- _What the task asks_:
Output every line below exactly.

- _Collected data_:
________________________________________

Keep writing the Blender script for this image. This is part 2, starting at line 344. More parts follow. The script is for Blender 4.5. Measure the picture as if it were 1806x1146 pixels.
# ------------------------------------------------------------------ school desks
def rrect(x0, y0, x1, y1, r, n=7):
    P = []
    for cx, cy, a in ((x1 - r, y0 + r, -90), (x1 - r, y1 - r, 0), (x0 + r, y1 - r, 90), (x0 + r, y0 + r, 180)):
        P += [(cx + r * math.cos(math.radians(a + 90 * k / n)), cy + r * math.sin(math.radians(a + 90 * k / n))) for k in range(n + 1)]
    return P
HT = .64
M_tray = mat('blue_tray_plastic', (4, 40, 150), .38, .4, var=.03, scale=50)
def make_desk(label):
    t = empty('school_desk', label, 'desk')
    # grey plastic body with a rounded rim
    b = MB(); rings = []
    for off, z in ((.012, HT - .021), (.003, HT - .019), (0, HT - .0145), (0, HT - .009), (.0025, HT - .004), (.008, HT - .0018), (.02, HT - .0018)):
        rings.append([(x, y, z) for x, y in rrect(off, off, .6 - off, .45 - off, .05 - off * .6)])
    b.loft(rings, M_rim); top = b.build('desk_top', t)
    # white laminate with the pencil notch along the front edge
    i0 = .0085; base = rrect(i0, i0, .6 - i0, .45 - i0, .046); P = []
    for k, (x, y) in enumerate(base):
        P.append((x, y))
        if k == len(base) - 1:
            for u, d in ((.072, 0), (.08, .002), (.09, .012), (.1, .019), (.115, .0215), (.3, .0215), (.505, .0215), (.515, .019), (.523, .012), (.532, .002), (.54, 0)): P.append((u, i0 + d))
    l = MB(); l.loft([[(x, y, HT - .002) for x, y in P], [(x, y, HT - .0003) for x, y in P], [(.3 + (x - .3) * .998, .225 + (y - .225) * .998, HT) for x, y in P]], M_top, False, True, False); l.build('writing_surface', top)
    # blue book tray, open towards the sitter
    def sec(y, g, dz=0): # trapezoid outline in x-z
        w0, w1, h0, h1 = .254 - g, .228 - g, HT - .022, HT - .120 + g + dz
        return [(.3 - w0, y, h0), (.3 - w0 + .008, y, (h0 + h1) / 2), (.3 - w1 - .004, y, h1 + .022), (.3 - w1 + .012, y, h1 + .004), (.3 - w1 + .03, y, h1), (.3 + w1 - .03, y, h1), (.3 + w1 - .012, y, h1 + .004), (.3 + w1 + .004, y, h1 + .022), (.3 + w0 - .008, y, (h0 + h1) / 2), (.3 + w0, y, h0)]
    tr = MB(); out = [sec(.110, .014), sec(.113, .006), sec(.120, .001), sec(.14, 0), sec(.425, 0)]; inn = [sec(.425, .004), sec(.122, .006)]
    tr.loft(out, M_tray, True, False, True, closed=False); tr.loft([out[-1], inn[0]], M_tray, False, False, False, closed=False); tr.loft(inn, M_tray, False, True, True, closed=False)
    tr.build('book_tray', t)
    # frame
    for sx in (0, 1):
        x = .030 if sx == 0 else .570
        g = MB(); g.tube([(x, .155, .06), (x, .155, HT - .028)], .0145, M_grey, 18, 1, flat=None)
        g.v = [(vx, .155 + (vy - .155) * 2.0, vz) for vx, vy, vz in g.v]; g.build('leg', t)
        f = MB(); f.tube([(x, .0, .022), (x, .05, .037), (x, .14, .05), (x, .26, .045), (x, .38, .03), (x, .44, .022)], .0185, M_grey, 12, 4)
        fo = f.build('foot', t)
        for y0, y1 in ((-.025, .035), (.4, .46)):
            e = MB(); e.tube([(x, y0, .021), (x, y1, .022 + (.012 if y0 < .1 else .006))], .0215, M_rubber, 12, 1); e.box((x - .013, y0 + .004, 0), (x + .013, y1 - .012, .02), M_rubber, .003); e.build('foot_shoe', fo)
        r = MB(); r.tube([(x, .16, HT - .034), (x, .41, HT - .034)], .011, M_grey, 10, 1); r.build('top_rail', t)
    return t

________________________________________

- _Output below_:
Keep writing the Blender script for this image. This is part 2, starting at line 344. More parts follow. The script is for Blender 4.5. Measure the picture as if it were 1806x1146 pixels.
# ------------------------------------------------------------------ school desks
def rrect(x0, y0, x1, y1, r, n=7):
    P = []
    for cx, cy, a in ((x1 - r, y0 + r, -90), (x1 - r, y1 - r, 0), (x0 + r, y1 - r, 90), (x0 + r, y0 + r, 180)):
        P += [(cx + r * math.cos(math.radians(a + 90 * k / n)), cy + r * math.sin(math.radians(a + 90 * k / n))) for k in range(n + 1)]
    return P
HT = .64
M_tray = mat('blue_tray_plastic', (4, 40, 150), .38, .4, var=.03, scale=50)
def make_desk(label):
    t = empty('school_desk', label, 'desk')
    # grey plastic body with a rounded rim
    b = MB(); rings = []
    for off, z in ((.012, HT - .021), (.003, HT - .019), (0, HT - .0145), (0, HT - .009), (.0025, HT - .004), (.008, HT - .0018), (.02, HT - .0018)):
        rings.append([(x, y, z) for x, y in rrect(off, off, .6 - off, .45 - off, .05 - off * .6)])
    b.loft(rings, M_rim); top = b.build('desk_top', t)
    # white laminate with the pencil notch along the front edge
    i0 = .0085; base = rrect(i0, i0, .6 - i0, .45 - i0, .046); P = []
    for k, (x, y) in enumerate(base):
        P.append((x, y))
        if k == len(base) - 1:
            for u, d in ((.072, 0), (.08, .002), (.09, .012), (.1, .019), (.115, .0215), (.3, .0215), (.505, .0215), (.515, .019), (.523, .012), (.532, .002), (.54, 0)): P.append((u, i0 + d))
    l = MB(); l.loft([[(x, y, HT - .002) for x, y in P], [(x, y, HT - .0003) for x, y in P], [(.3 + (x - .3) * .998, .225 + (y - .225) * .998, HT) for x, y in P]], M_top, False, True, False); l.build('writing_surface', top)
    # blue book tray, open towards the sitter
    def sec(y, g, dz=0): # trapezoid outline in x-z
        w0, w1, h0, h1 = .254 - g, .228 - g, HT - .022, HT - .120 + g + dz
        return [(.3 - w0, y, h0), (.3 - w0 + .008, y, (h0 + h1) / 2), (.3 - w1 - .004, y, h1 + .022), (.3 - w1 + .012, y, h1 + .004), (.3 - w1 + .03, y, h1), (.3 + w1 - .03, y, h1), (.3 + w1 - .012, y, h1 + .004), (.3 + w1 + .004, y, h1 + .022), (.3 + w0 - .008, y, (h0 + h1) / 2), (.3 + w0, y, h0)]
    tr = MB(); out = [sec(.110, .014), sec(.113, .006), sec(.120, .001), sec(.14, 0), sec(.425, 0)]; inn = [sec(.425, .004), sec(.122, .006)]
    tr.loft(out, M_tray, True, False, True, closed=False); tr.loft([out[-1], inn[0]], M_tray, False, False, False, closed=False); tr.loft(inn, M_tray, False, True, True, closed=False)
    tr.build('book_tray', t)
    # frame
    for sx in (0, 1):
        x = .030 if sx == 0 else .570
        g = MB(); g.tube([(x, .155, .06), (x, .155, HT - .028)], .0145, M_grey, 18, 1, flat=None)
        g.v = [(vx, .155 + (vy - .155) * 2.0, vz) for vx, vy, vz in g.v]; g.build('leg', t)
        f = MB(); f.tube([(x, .0, .022), (x, .05, .037), (x, .14, .05), (x, .26, .045), (x, .38, .03), (x, .44, .022)], .0185, M_grey, 12, 4)
        fo = f.build('foot', t)
        for y0, y1 in ((-.025, .035), (.4, .46)):
            e = MB(); e.tube([(x, y0, .021), (x, y1, .022 + (.012 if y0 < .1 else .006))], .0215, M_rubber, 12, 1); e.box((x - .013, y0 + .004, 0), (x + .013, y1 - .012, .02), M_rubber, .003); e.build('foot_shoe', fo)
        r = MB(); r.tube([(x, .16, HT - .034), (x, .41, HT - .034)], .011, M_grey, 10, 1); r.build('top_rail', t)
    return t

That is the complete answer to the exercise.